Hi shooterstache, I had a chance to look at your puppet and I believe that I know what's up with the issues you are facing. Your mouth swap sets are not responding because they are in the same group as the lip synch mouths. Because there is no viseme for "mad" or "sad" CH doesn't know when to display those mouth shapes automatically. Good news is, simply move those "triggered" mouth shapes to their own separate group above the mouth group in your puppet file, and they should work the way you have them set in your swap set. Remember, swap sets can take advantage of triggers from multiple groups at once.
Next your eyebrows - they are not responding because of the way they are tagged. You have alternate eyebrow shapes in the groups "r eye brow" and "l eye brow" which seems to be set up for a swap set. Unfortunately CH seems to have auto tagged these groups with the "l" and "r" viseme tags instead of eyebrow tags...

Go back and remove the "r" and "l" tags on your eyebrow groups, and also you might want to add the eyebrow tags to your alternate eyebrow shapes, if you want them to also respond to the face behavior when they are triggered. You can adjust the sensitivity of the eyebrow movement in the Face Behavior parameters.
That should solve the issues you are having, but I'd like to also make a couple quick observations of your puppet's rigging. You have it set up with a swap set that blinks the eye for each eye for each angle of the head turn. That's a lot of extra work. The beauty of the Swap Set function is that it will do that work within one rig. So you can create a swap set that says "eyes" and has two sets within, a neutral "open" artwork, and a triggered "blink" artwork. Then take the corresponding layers from your puppet artwork (each head, frontal and both sides) and drag and drop them into those sets. Because its a simple behavior - like blinking, this will ensure that everything operates identically from view to view. If however you want a different type of blink for each head or something like that, then the way you have it rigged right now allows you a much more intricate level of control. In my experience however, it's just something else that has the ability to confuse the computer about what you intend when you're animating. It's best to consolidate you're triggers and swap-sets and eliminate some of the potential for things to get complicated.

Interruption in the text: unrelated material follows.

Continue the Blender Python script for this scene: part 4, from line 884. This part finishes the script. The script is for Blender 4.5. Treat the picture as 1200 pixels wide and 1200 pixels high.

Like when I added those "sad" and "mad" mouths back into the swap set once they were in their own group in the puppet file, it still didn't work at first because I had them in the wrong "mouth" swap set. Just having one mouth swap set will simplify things.
Also, is he supposed to wink his right eye when the flute trigger "f" is pressed? or is that an error? There were a few things (layer independence and fixing his feet to the floor) that I changed when I opened the puppet that I wasn't sure if it was intentional or not. I love this puppet. I got so excited when I first opened him because his shirt is so funny. Once you work out these bugs, I'd love to see you add some functionality to his shirt, like maybe a nutcracker behavior and separate eye gaze behavior, then he could have conversations with his shirt!
Hope all this helps, happy animating!